Estate Planning Attorney
In everyday terms: Estate Planning is how a person makes sure their assets and family are taken care of as they would want - when they are no longer able to do so themselves.
In more complex terms: Estate planning is the methodical development and maintenance of a plan for the disposition of a person's estate at their loss of competence or death, along with the legal documents necessary to implement that plan. Often, a married couple is best served by an integrated plan to address both spouse's estates.
If your estate is large enough to potentially incur an estate tax obligation, your estate plan will likely include arrangements to reduce that tax to as close to its legal minimum as possible.

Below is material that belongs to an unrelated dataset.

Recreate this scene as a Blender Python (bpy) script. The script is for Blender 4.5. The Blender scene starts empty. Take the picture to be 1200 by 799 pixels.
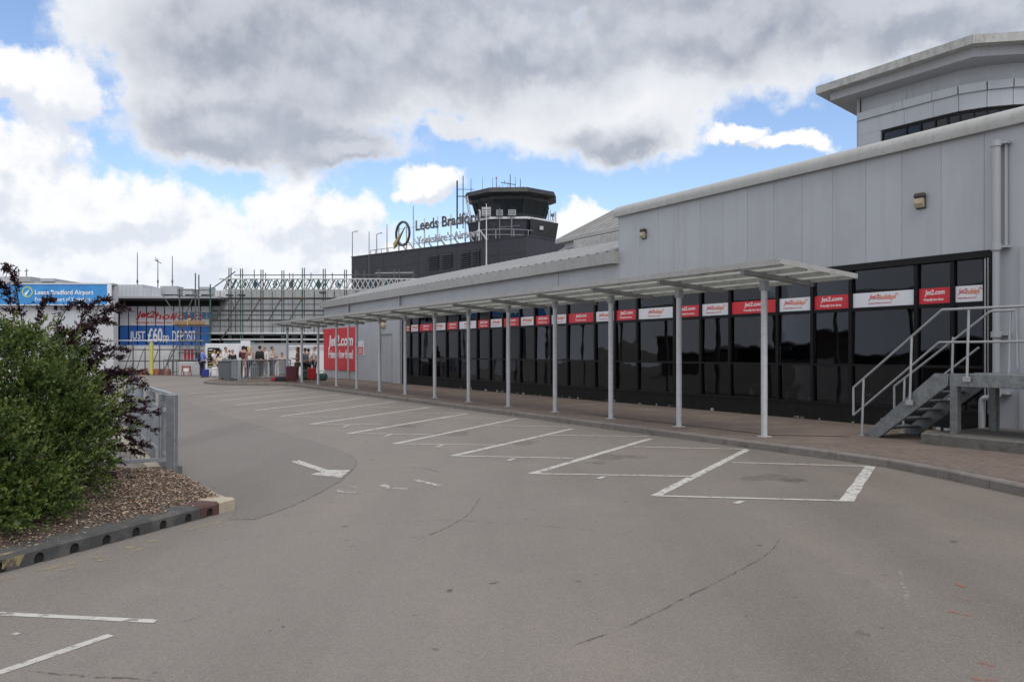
import bpy, bmesh, math, random
import numpy as np
from mathutils import Vector, Matrix
random.seed(7); RNG = np.random.default_rng(11)
SC = bpy.context.scene
COL = SC.collection
# ------------------------------------------------------------------ camera
EYE = 1.6                      # eye height; the lens sees 1200 x 799 photo pixels with focal length 968 px
FPX, CX, HY = 968.0, 600.0, 412.0
cam_d = bpy.data.cameras.new('camera'); cam = bpy.data.objects.new('camera', cam_d); COL.objects.link(cam)
cam.location = (0, 0, EYE); cam.rotation_euler = (math.radians(90), 0, 0)
cam_d.sensor_width = 36; cam_d.lens = FPX / 1200 * 36
cam_d.shift_y = (HY - 399.5) / 1200
cam_d.clip_start = 0.1; cam_d.clip_end = 5000
SC.camera = cam
# ------------------------------------------------------------------ light and sky
SUN_EL, SUN_AZ = math.radians(55), math.radians(155)     # azimuth measured from +Y towards +X
sun_d = bpy.data.lights.new('sun', 'SUN'); sun = bpy.data.objects.new('sun', sun_d); COL.objects.link(sun)
sun_d.energy = 1.3; sun_d.angle = math.radians(38); sun_d.color = (1, .96, .9)
sdir = Vector((math.sin(SUN_AZ) * math.cos(SUN_EL), math.cos(SUN_AZ) * math.cos(SUN_EL), math.sin(SUN_EL)))
sun.rotation_euler = (-sdir).to_track_quat('-Z', 'Y').to_euler(); sun.location = (0, 0, 60)
SC.view_settings.view_transform = 'Standard'; SC.view_settings.look = 'None'
SC.view_settings.gamma = 1; SC.view_settings.use_curve_mapping = False
SC.view_settings.exposure = 0.42

world = bpy.data.worlds.new('World'); SC.world = world; world.use_nodes = True
NT = world.node_tree; NT.nodes.clear()
def N(t, **kw):
    n = NT.nodes.new(t)
    for k, v in kw.items(): setattr(n, k, v)
    return n
def plug(node, idx, v):
    if isinstance(v, bpy.types.NodeSocket): NT.links.new(v, node.inputs[idx])
    else: node.inputs[idx].default_value = v
def Mth(op, a, b=0.0, c=None, clamp=False):
    n = N('ShaderNodeMath', operation=op, use_clamp=clamp); plug(n, 0, a); plug(n, 1, b)
    if c is not None: plug(n, 2, c)
    return n.outputs[0]
def Vm(op, a, b=None, out=0):
    n = N('ShaderNodeVectorMath', operation=op); plug(n, 0, a)
    if b is not None: plug(n, 1, b)
    return n.outputs[out]
def Smooth(x, lo, hi, a=0.0, b=1.0):
    n = N('ShaderNodeMapRange', interpolation_type='SMOOTHSTEP'); plug(n, 0, x)
    for i, v in enumerate((lo, hi, a, b)): n.inputs[i + 1].default_value = v
    return n.outputs[0]
def Mixc(f, a, b):
    n = N('ShaderNodeMix', data_type='RGBA'); plug(n, 0, f); plug(n, 6, a); plug(n, 7, b); return n.outputs[2]
def Noise(v, scale, detail=6, rough=.55, out=0):
    n = N('ShaderNodeTexNoise'); plug(n, 'Vector', v)
    n.inputs['Scale'].default_value = scale; n.inputs['Detail'].default_value = detail; n.inputs['Roughness'].default_value = rough
    return n.outputs[out]
tc = N('ShaderNodeTexCoord'); sep = N('ShaderNodeSeparateXYZ'); NT.links.new(tc.outputs['Generated'], sep.inputs[0])
az = Mth('ARCTAN2', sep.outputs[0], sep.outputs[1]); el = Mth('ARCSINE', sep.outputs[2])
cmb = N('ShaderNodeCombineXYZ'); plug(cmb, 0, az); plug(cmb, 1, el); plug(cmb, 2, 0.0)
AE = cmb.outputs[0]
def aeof(px, py): 
    x, y = (px - CX) / FPX, (HY - py) / FPX
    return (math.atan(x), math.atan(y / math.hypot(1, x)))
def field(P, ells):
    best = None
    for (px, py, rx, ry) in ells:
        a, e = aeof(px, py)
        n = N('ShaderNodeVectorMath', operation='SUBTRACT'); plug(n, 0, P); n.inputs[1].default_value = (a, e, 0)
        m = Vm('MULTIPLY', n.outputs[0], (FPX / rx, FPX / ry, 0))
        v = Mth('SUBTRACT', 1.0, Vm('LENGTH', m, out=1))
        best = v if best is None else Mth('SMOOTH_MAX', best, v, .18)
    return best
WHITE = [(15, 90, 95, 36), (-40, 215, 130, 95), (65, 245, 95, 62), (150, 250, 95, 52), (215, 292, 95, 52), (250, 285, 90, 55), (345, 260, 80, 50), (400, 262, 60, 42), (60, 320, 300, 75), (330, 320, 150, 50),
         (500, 212, 44, 22), (478, 226, 26, 12), (678, 268, 46, 30), (700, 300, 70, 40), (862, 160, 40, 13), (925, 170, 45, 11), (560, 330, 300, 40), (1300, 330, 300, 60)]
GREY = [(245, 25, 150, 105), (205, 110, 60, 65), (330, 110, 170, 85), (250, 150, 110, 48), (440, 60, 190, 90), (400, 165, 95, 26), (600, 60, 180, 80), (640, 120, 130, 60), (735, 150, 105, 44), (840, 30, 230, 80), (770, 95, 100, 50),
        (1060, 20, 220, 62), (620, -60, 600, 110), (1250, 50, 180, 55), (545, 140, 60, 20)]
warp = Noise(AE, 11.0, 6, .62, out=1)
wv = Vm('SCALE', Vm('SUBTRACT', warp, (.5, .5, .5))); wv.node.inputs['Scale'].default_value = .085
P = Vm('ADD', AE, wv)
def cloud(dP):
    Q = Vm('ADD', P, dP) if dP else P
    QA = Vm('ADD', AE, dP) if dP else AE
    n1 = Mth('SUBTRACT', Noise(QA, 17.0, 11, .60), .5)
    n0 = Mth('SUBTRACT', Noise(QA, 6.0, 4, .5), .5)
    fw = Mth('ADD', Mth('MULTIPLY_ADD', n1, 2.0, field(Q, WHITE)), Mth('MULTIPLY', n0, .4))
    fg = Mth('ADD', Mth('MULTIPLY_ADD', n1, 1.3, field(Q, GREY)), Mth('MULTIPLY', n0, .5))
    return fw, fg
fw, fg = cloud(None)
fw2, fg2 = cloud((-.008, .020, 0))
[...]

Often, this kind of planning will include lifetime gifting structured to limit your exposure to the gift tax.
Estate planning can include:
- Creating a will
- Creating one or more trusts
- Designating guardians for your minor children
- Disability planning
- Transferring assets by gift during your life
- Establishing and maintaining appropriate beneficiary designations on insurance plans and retirement accounts
- Establishing a durable power of attorney
- Addressing the risk of you becoming incapacitated through illness, accident, or age
- Pre-planned and/or pre-paid funeral arrangements
- Establishing succession plans for each of your business interests
- Charitable planning; and
- Any other planning necessary to address your unique desires for the disposition of the assets in your estate, all tailored to reduce or eliminate transfer taxes.
Note how estate planning goes beyond just planning to reduce gift tax or estate tax exposure. This is why estate planning is important to everyone.